The centre-right Conservatives, led by David Cameron, need a huge swing in their favour to claim a majority of seats under Britain's first-past-the-post electoral system.

They had established a commanding lead over Brown's centre-left Labour Party in opinion polls only to see that advantage melt away in recent weeks, raising the prospect of a hung parliament.

But polls at the weekend showed the Conservatives appeared to have re-established enough of a lead to give them a narrow majority in the House of Commons and make the telegenic, 43-year-old Cameron prime minister.

London (Reuters) The third biggest party in parliament, the Liberal Democrats, fired up its election battle bus yesterday.

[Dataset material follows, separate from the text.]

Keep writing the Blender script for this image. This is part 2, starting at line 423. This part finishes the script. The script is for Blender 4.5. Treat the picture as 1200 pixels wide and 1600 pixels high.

The centre-left opposition party could hold the balance of power between Labour and the Conservatives if the election results in a hung parliament — where no one party has overall control — as opinion polls have suggested.

Liberal Democrat leader Nick Clegg arrived in a gold-coloured bus in the new London seat of Hampstead and Kilburn, one of several marginal seats that Labour will probably need to win to stay in power.

The Liberal Democrats, campaigning under the slogan "Change that works for you", claim they only need to win over a few hundred voters to beat Labour in the north London constituency.

"I just want to get on with the campaign," Clegg told media. "Let's get this campaign off to a really good flying start."